§ **WRITTEN PROBLEM**
Copy the data below exactly, omitting any picture it contains.

§ **DATA SEGMENT**

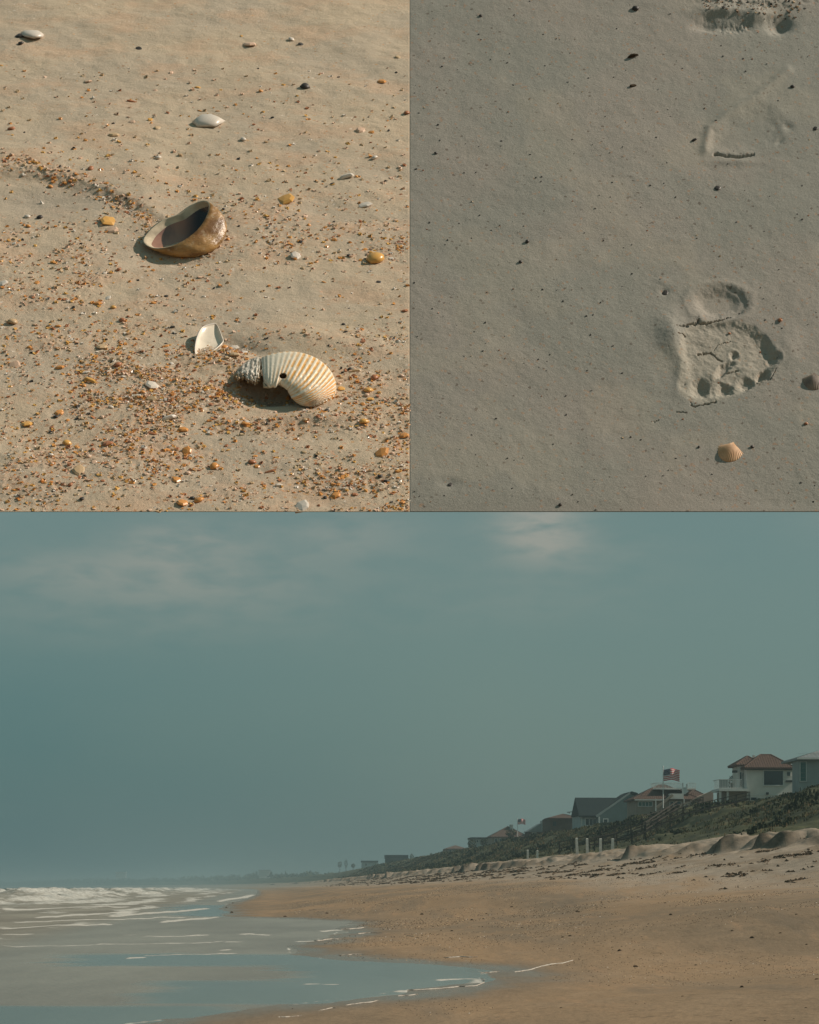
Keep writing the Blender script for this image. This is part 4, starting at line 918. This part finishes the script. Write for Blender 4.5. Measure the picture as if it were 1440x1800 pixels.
build_bed(BL, 'shelly_sand_bed', left_h, -.44, 0, 1.0, 640, 900, M['sandL'], .03,
          dict(hash=lambda px, py, u, v: hash_density(px, py), wet=lambda px, py, u, v: np.clip(gauss(px, py, 80, 350, 150, 30)+.9*gauss(px, py, 470, 690, 90, 22)+.6*gauss(px, py, 430, 612, 70, 16, .3), 0, 1)), .10)
fa, fb = BR.loc(1150, 745), BR.loc(1392, 485)
build_bed(BR, 'packed_sand_bed', right_h, 0, .72, 1.05, 520, 600, M['sandR'], .05,
          dict(dry=lambda px, py, u, v: np.clip(inside_soft(px, py, FOOT_OUT, 8)+.5*gauss(px, py, 1250, 520, 45, 30)+.6*sstep(.55, .7, fbm(px/120., py/90., 360, 3))+.5*gauss(px, py, 1260, 240, 50, 30), 0, 1)), .07, focus=(fa.x, fb.x+.02, fa.y, fb.y, 400, 460))
def hL(p): return float(left_h(np.array([p.x]), np.array([p.y]))[0])
def hR(p): return float(right_h(np.array([p.x]), np.array([p.y]))[0])

# ------------------------------------------------------------------ the broken ribbed shell
def cr(pts, t):                                                     # Catmull-Rom through pts, t in 0..1 (arrays)
    P = np.array(pts, float); n = len(P)-1; x = np.clip(t, 0, 1)*n; i = np.minimum(x.astype(int), n-1); f = (x-i)[..., None]
    g = lambda k: P[np.clip(i+k, 0, n)]
    return .5*((2*g(0))+(-g(-1)+g(1))*f+(2*g(-1)-5*g(0)+4*g(1)-g(2))*f**2+(-g(-1)+3*g(0)-3*g(1)+g(2))*f**3)
def shell_sheet(name, bed, V3, mats, parent, thick, attrs, hole=None, flip=False):
    """V3 (na,nb,3) bed coordinates -> thin double walled shell"""
    na, nb = V3.shape[:2]; du = np.gradient(V3, axis=0); dv = np.gradient(V3, axis=1); Nn = np.cross(du, dv); Nn /= np.linalg.norm(Nn, axis=-1)[..., None]+1e-12
    if flip: Nn = -Nn
    outer = V3.reshape(-1, 3); inner = (V3-Nn*thick).reshape(-1, 3); F = grid_faces(na, nb)
    keep = np.ones(len(F), bool)
    if hole is not None: keep = ~hole
    Fk = F[keep]; n = len(outer); Fi = Fk[:, ::-1]+n
    e = {}
    for f in Fk:
        for a, b in zip(f, np.roll(f, -1)): e[(a, b)] = 1
    rim = np.array([(b, a, a+n, b+n) for (a, b) in e if (b, a) not in e])
    Fa = np.concatenate([Fk, Fi, rim]); mi = np.concatenate([np.zeros(len(Fk)), np.full(len(Fi), 1), np.full(len(rim), 2)]).astype(int)
    A = {k: np.concatenate([a.ravel(), a.ravel()]) for k, a in attrs.items()}
    o = npmesh(name, np.concatenate([outer, inner]), Fa, mats, parent, midx=mi, attrs=A); return o
def bedpts(bed, PX, W_):
    """photo coordinates + height above the bed -> bed coordinates (arrays)"""
    Rx = (PX[..., 0]-720)/FOC; Rz = (HY-PX[..., 1])/FOC; N_ = bed.N; C = Vector((0, 0, EYE))-bed.P0; nc = N_.dot(C)
    k = (W_-nc)/(N_.y+N_.z*Rz); x = k*Rx; y = k+C.y; z = k*Rz+C.z; return np.stack([x, y*bed.V.y+z*bed.V.z, W_+0*x], -1)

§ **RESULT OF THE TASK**
Keep writing the Blender script for this image. This is part 4, starting at line 918. This part finishes the script. Write for Blender 4.5. Measure the picture as if it were 1440x1800 pixels.
build_bed(BL, 'shelly_sand_bed', left_h, -.44, 0, 1.0, 640, 900, M['sandL'], .03,
          dict(hash=lambda px, py, u, v: hash_density(px, py), wet=lambda px, py, u, v: np.clip(gauss(px, py, 80, 350, 150, 30)+.9*gauss(px, py, 470, 690, 90, 22)+.6*gauss(px, py, 430, 612, 70, 16, .3), 0, 1)), .10)
fa, fb = BR.loc(1150, 745), BR.loc(1392, 485)
build_bed(BR, 'packed_sand_bed', right_h, 0, .72, 1.05, 520, 600, M['sandR'], .05,
          dict(dry=lambda px, py, u, v: np.clip(inside_soft(px, py, FOOT_OUT, 8)+.5*gauss(px, py, 1250, 520, 45, 30)+.6*sstep(.55, .7, fbm(px/120., py/90., 360, 3))+.5*gauss(px, py, 1260, 240, 50, 30), 0, 1)), .07, focus=(fa.x, fb.x+.02, fa.y, fb.y, 400, 460))
def hL(p): return float(left_h(np.array([p.x]), np.array([p.y]))[0])
def hR(p): return float(right_h(np.array([p.x]), np.array([p.y]))[0])

# ------------------------------------------------------------------ the broken ribbed shell
def cr(pts, t):                                                     # Catmull-Rom through pts, t in 0..1 (arrays)
    P = np.array(pts, float); n = len(P)-1; x = np.clip(t, 0, 1)*n; i = np.minimum(x.astype(int), n-1); f = (x-i)[..., None]
    g = lambda k: P[np.clip(i+k, 0, n)]
    return .5*((2*g(0))+(-g(-1)+g(1))*f+(2*g(-1)-5*g(0)+4*g(1)-g(2))*f**2+(-g(-1)+3*g(0)-3*g(1)+g(2))*f**3)
def shell_sheet(name, bed, V3, mats, parent, thick, attrs, hole=None, flip=False):
    """V3 (na,nb,3) bed coordinates -> thin double walled shell"""
    na, nb = V3.shape[:2]; du = np.gradient(V3, axis=0); dv = np.gradient(V3, axis=1); Nn = np.cross(du, dv); Nn /= np.linalg.norm(Nn, axis=-1)[..., None]+1e-12
    if flip: Nn = -Nn
    outer = V3.reshape(-1, 3); inner = (V3-Nn*thick).reshape(-1, 3); F = grid_faces(na, nb)
    keep = np.ones(len(F), bool)
    if hole is not None: keep = ~hole
    Fk = F[keep]; n = len(outer); Fi = Fk[:, ::-1]+n
    e = {}
    for f in Fk:
        for a, b in zip(f, np.roll(f, -1)): e[(a, b)] = 1
    rim = np.array([(b, a, a+n, b+n) for (a, b) in e if (b, a) not in e])
    Fa = np.concatenate([Fk, Fi, rim]); mi = np.concatenate([np.zeros(len(Fk)), np.full(len(Fi), 1), np.full(len(rim), 2)]).astype(int)
    A = {k: np.concatenate([a.ravel(), a.ravel()]) for k, a in attrs.items()}
    o = npmesh(name, np.concatenate([outer, inner]), Fa, mats, parent, midx=mi, attrs=A); return o
def bedpts(bed, PX, W_):
    """photo coordinates + height above the bed -> bed coordinates (arrays)"""
    Rx = (PX[..., 0]-720)/FOC; Rz = (HY-PX[..., 1])/FOC; N_ = bed.N; C = Vector((0, 0, EYE))-bed.P0; nc = N_.dot(C)
    k = (W_-nc)/(N_.y+N_.z*Rz); x = k*Rx; y = k+C.y; z = k*Rz+C.z; return np.stack([x, y*bed.V.y+z*bed.V.z, W_+0*x], -1)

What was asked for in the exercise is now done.